▸ **AIM OF THE EXERCISE**:
Beginning with the first line, set down every line through the one containing "else K_RED, d)", exactly as it appears, but not the pictures.

▸ **DATASET CONTENT**:
────

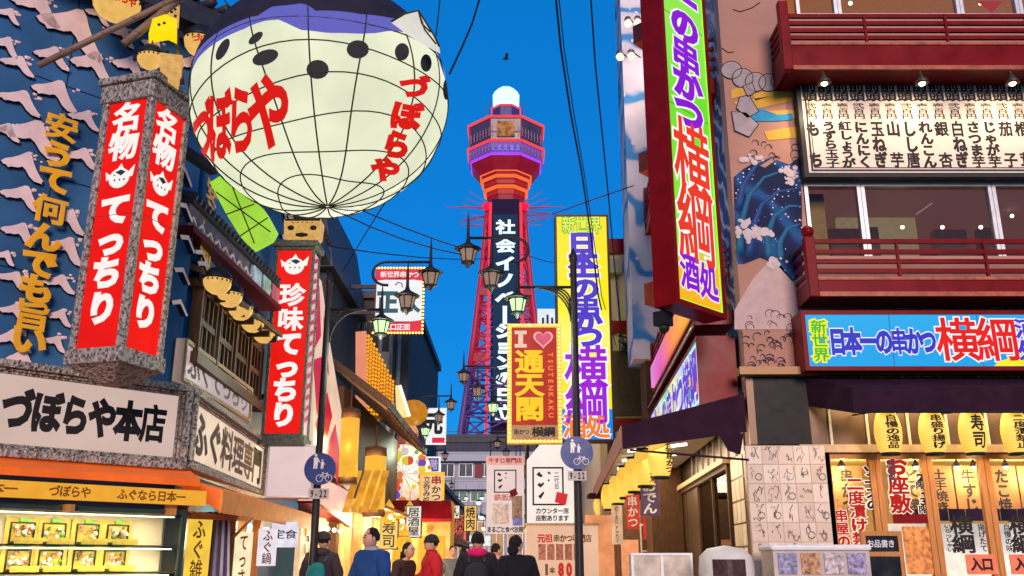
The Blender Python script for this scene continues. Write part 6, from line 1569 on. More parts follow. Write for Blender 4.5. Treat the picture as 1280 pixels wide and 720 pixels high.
dl(doors[0], dv('串屋の', 1053, 637, 685, 15), [(.10, CREAMO, 0), (.05, LET_R, .003)])
dl(doors[1], dv('お座敷', 1123, 572, 642, 24), [(.10, CREAMO, 0), (.055, LET_R, .003)])
dl(doors[1], dv('個室あり', 1114, 575, 605, 9), [(.05, K_NAVY, .004)])
dl(doors[1], dv('2階・3階', 1153, 592, 642, 14), [(.11, CREAMO, 0), (.05, K_INK, .003)])
dl(doors[2], dv('横綱', 1203, 645, 692, 26), [(.05, K_INK, .003)])
dl(doors[2], dv('いらっしゃい', 1186, 655, 690, 8), [(.03, K_INK, .003)]); dl(doors[2], dv('揚げたて', 1228, 655, 690, 8), [(.03, K_INK, .003)])
dl(doors[3], dv('横綱', 1277, 645, 692, 26), [(.05, K_INK, .003)]); dl(doors[3], dv('自慢の味', 1260, 655, 690, 8), [(.03, K_INK, .003)])
for i, (d, pa, pb) in enumerate(((doors[2], 1208, 1246), (doors[3], 1263, 1303))):
    xa, xb = X(pa, 705, -.02), X(pb, 705, -.02); za, zb_ = Zr(1225, 718, -.02), Zr(1225, 693, -.02)
    MB().box(xa, xb, -.03, -.012, za, zb_).build('entrance_plate', mat('salmon_plate', (.62, .16, .08), .45, emit=rgb(240, 110, 70), estr=.25), d)
    b = MB(); b.text(hcells('入口', xa + .06, xb - .06, (za + zb_) / 2, (zb_ - za) * .62), -.031, .05); b.build('lettering', K_INK, d)
PICF = mat('food_photo', (.55, .22, .06), .5, var=.9, scale=14, emit=rgb(240, 130, 60), estr=.25)
for d, pa, pb, ya, yb in ((doors[1], 1132, 1165, 658, 718), (doors[1], 1122, 1166, 643, 654)):
    MB().box(X(pa, 690), X(pb, 690), .018, .03, Zr(1150, yb), Zr(1150, ya)).build('food_poster', PICF if ya > 650 else K_RED, d)

# purple awning over the doors
aw = RF.thing('purple_awning', 'dark purple canvas awning over the glass doors and lanterns', 'awning', X(1012, 500, -.2), 0, 0)
ax0 = X(1012, 500, -.2); zA = zc - .03; zV1 = Zr(1100, 484, -.95); zV0 = Zr(1100, 516, -.95); Wa = xe - ax0; xs_ = X(1066, 500, -.95) - ax0
b = MB(); b.add([(0, -.05, zA), (Wa, -.05, zA), (Wa, -.95, zV1), (xs_, -.95, zV1)], [(0, 3, 2, 1)])
b.add([(xs_, -.95, zV1), (Wa, -.95, zV1), (Wa, -.93, zV0), (xs_, -.93, zV0)], [(0, 3, 2, 1)])
b.add([(0, -.05, zA), (xs_, -.95, zV1), (xs_, -.93, zV0), (.02, -.05, zA - .45)], [(0, 3, 2, 1)])
o = b.build('canvas', K_PURPLE, aw); o.modifiers.new('s', 'SOLIDIFY').thickness = .015
b = MB(); b.tube([(xs_, -.93, zV0 + .02), (Wa, -.93, zV0 + .02)], .018, 6)
for i in range(6): b.tube([(xs_ + .3 + i * 1.2, -.93, zV0 + .02), (xs_ + .3 + i * 1.2, -.07, zV0 + .1)], .014, 6)
b.build('frame', K_IRON, aw)
lamp('awning_light', 'AREA', (Wa / 2 - 1.2, -.6, zA - .35), 48, (1, .72, .40), 6.0, aw, (R(30), 0, 0), shape='RECTANGLE', size_y=.3)
b = MB(); b.tube([(.5, -.45, zA - .32), (Wa - 1, -.45, zA - .32)], .018, 6); b.build('tube_light', emat('awning_tube', (1, .8, .5), 5, 0), aw)

def paper_lantern(p, r, h, text, label, group, rz=0.0):
    t = thing('paper_lantern', label, 'lantern', p, rz, group)
    b = MB(); n = 20; prof = []
    for i in range(n + 1):
        q = i / n; rr_ = r * (.42 + .58 * math.sin(math.pi * (q * .84 + .08)) ** .6) * (1 - .02 * (i % 2)); prof.append((rr_, (q - .5) * h))
    b.lathe((0, 0, 0), prof, 22); b.build('paper', LANT, t)
    for z_, k in ((-h / 2, -1), (h / 2, 1)):
        b = MB(); b.lathe((0, 0, z_), [(prof[0][0] * 1.03, min(0, k * .04)), (prof[0][0] * 1.03, max(0, k * .04))], 20); b.build('ring', K_BLACK, t)
    b = MB(); b.tube([(0, 0, h / 2 + .03), (0, 0, h / 2 + .3)], .008, 5); b.build('cord', K_CABLE, t)
    if text:
        def sf(x, z, q):
            u = max(0, min(1, z / h + .5)); rr_ = r * (.42 + .58 * math.sin(math.pi * (u * .84 + .08)) ** .6) * 1.014 + q; a = x / r
            return Vector((rr_ * math.sin(a), -rr_ * math.cos(a), z))
        b = MB(); b.text(vcells(text, 0, h * .42, -h * .42, r * 1.0), 0, .045, 0, sf, .003, .3); b.build('lettering', K_INK, t)
    return t
for px, tx, lab in ((1110, '自慢の逸品', 'yellow paper lantern beside the tiled pier'), (1166, '串盛り揚げ', 'yellow paper lantern above the second glass door'), (1216, '寿司', 'yellow paper lantern reading two large characters'), (1269, '二度漬禁止', 'yellow paper lantern over the door nearest the picture edge'), (1325, '生ビール', 'yellow paper lantern past the picture edge')):
    paper_lantern(at(px, 541, 13.35), .195, .58, tx, lab, 'yellow lanterns under the purple awning')

# autograph wall
aw0, aw1 = X(936, 620, -.07), X(1036, 620, -.07); az0, az1 = Zr(985, 728, -.07), Zr(985, 557, -.07)
ab = RF.thing('autograph_board', 'wall board covered in pale autograph cards on the corner pier', 'notice board', aw0, -.07, 0)
MB().box(0, aw1 - aw0, .0, .06, az0, az1).build('board', mat('autograph_backing', (.55, .42, .30), .6, var=.1), ab)
nc, nr = 5, 7; cw_ = (aw1 - aw0) / nc; ch_ = (az1 - az0) / nr
ra = random.Random(21); cardm = [mat('card_a', (.66, .53, .42), .5, var=.08), mat('card_b', (.60, .47, .36), .5, var=.1), mat('card_c', (.70, .58, .46), .5, var=.06)]
INK2 = mat('felt_ink', (.12, .085, .07), .6)
for i in range(nc):
    for j in range(nr):
        cx_ = (i + .5) * cw_; cz_ = az0 + (j + .5) * ch_; o = MB().box(cx_ - cw_ * .48, cx_ + cw_ * .48, -.012, -.001, cz_ - ch_ * .48, cz_ + ch_ * .48).build('autograph_card', cardm[ra.randrange(3)], ab)
        b = MB()
        for k in range(ra.randint(2, 4)):
            P = []; x = cx_ + ra.uniform(-.35, .1) * cw_; z = cz_ + ra.uniform(-.3, .3) * ch_
            for q in range(ra.randint(5, 11)):
                P.append((x, -.0135, z)); x = max(cx_ - cw_ * .43, min(cx_ + cw_ * .43, x + ra.uniform(-.06, .14) * cw_)); z = max(cz_ - ch_ * .43, min(cz_ + ch_ * .43, z + ra.uniform(-.22, .22) * ch_))
            b.tube(P, ra.choice((.003, .0035, .006)), 4)
        if ra.random() < .3:
            b.tube([(cx_ + .2 * cw_ + .05 * math.cos(a), -.014, cz_ - .15 * ch_ + .05 * math.sin(a)) for a in [.6 * k for k in range(11)]], .006, 4)
        b.build('signature', INK2, o)
# side: shop window, cards, panels
RSx = lambda px, py, n=0: RS.on(px, py, n)
sw0, sw1 = RSx(846, 640)[0], RSx(916, 640)[0]; zw_t = RSx(880, 598)[1]
b = MB(); b.box(4.0, sw0, .0, .25, 0, zlow); b.box(sw0, RS.len - .05, 0, .25, zw_t, zlow); b.box(sw1, RS.len - .05, 0, .25, 0, zw_t); b.box(sw0, sw1, 0, .25, 0, .5); side_part(b, 'side_panel', BRN)
for k in range(9): s_ = RS.len - .45 - k * .75; b = MB(); b.box(s_ - .015, s_ + .015, -.03, -.001, zw_t + .05, zlow - .1); side_part(b, 'mullion', mat('pale_mullion', (.6, .5, .38), .4))
b = MB(); frame(b, sw0, sw1, .5, zw_t, .08, -.06, .04)
for k in range(1, 4): s_ = sw0 + (sw1 - sw0) * k / 4; b.box(s_ - .03, s_ + .03, -.02, .025, .58, zw_t - .08)
fo = side_part(b, 'shop_window', K_WOOD)
MB().box(sw0 + .08, sw1 - .08, .03, .038, .58, zw_t - .08).build('pane', K_GLASS, fo)
b = MB(); b.box(sw0 - .1, sw1 + .1, -.14, -.001, zw_t + .0, zw_t + .10); side_part(b, 'lintel', mat('pale_beam', (.45, .32, .18), .5))
b = MB()
for k in range(5):
    s_ = sw0 + (sw1 - sw0) * k / 5; w5 = (sw1 - sw0) / 5; b.box(s_ + .06, s_ + w5 - .1, .35, .38, 1.1, zw_t - .3, k % 3)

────

▸ **THE RESULT**:
The Blender Python script for this scene continues. Write part 6, from line 1569 on. More parts follow. Write for Blender 4.5. Treat the picture as 1280 pixels wide and 720 pixels high.
dl(doors[0], dv('串屋の', 1053, 637, 685, 15), [(.10, CREAMO, 0), (.05, LET_R, .003)])
dl(doors[1], dv('お座敷', 1123, 572, 642, 24), [(.10, CREAMO, 0), (.055, LET_R, .003)])
dl(doors[1], dv('個室あり', 1114, 575, 605, 9), [(.05, K_NAVY, .004)])
dl(doors[1], dv('2階・3階', 1153, 592, 642, 14), [(.11, CREAMO, 0), (.05, K_INK, .003)])
dl(doors[2], dv('横綱', 1203, 645, 692, 26), [(.05, K_INK, .003)])
dl(doors[2], dv('いらっしゃい', 1186, 655, 690, 8), [(.03, K_INK, .003)]); dl(doors[2], dv('揚げたて', 1228, 655, 690, 8), [(.03, K_INK, .003)])
dl(doors[3], dv('横綱', 1277, 645, 692, 26), [(.05, K_INK, .003)]); dl(doors[3], dv('自慢の味', 1260, 655, 690, 8), [(.03, K_INK, .003)])
for i, (d, pa, pb) in enumerate(((doors[2], 1208, 1246), (doors[3], 1263, 1303))):
    xa, xb = X(pa, 705, -.02), X(pb, 705, -.02); za, zb_ = Zr(1225, 718, -.02), Zr(1225, 693, -.02)
    MB().box(xa, xb, -.03, -.012, za, zb_).build('entrance_plate', mat('salmon_plate', (.62, .16, .08), .45, emit=rgb(240, 110, 70), estr=.25), d)
    b = MB(); b.text(hcells('入口', xa + .06, xb - .06, (za + zb_) / 2, (zb_ - za) * .62), -.031, .05); b.build('lettering', K_INK, d)
PICF = mat('food_photo', (.55, .22, .06), .5, var=.9, scale=14, emit=rgb(240, 130, 60), estr=.25)
for d, pa, pb, ya, yb in ((doors[1], 1132, 1165, 658, 718), (doors[1], 1122, 1166, 643, 654)):
    MB().box(X(pa, 690), X(pb, 690), .018, .03, Zr(1150, yb), Zr(1150, ya)).build('food_poster', PICF if ya > 650 else K_RED, d)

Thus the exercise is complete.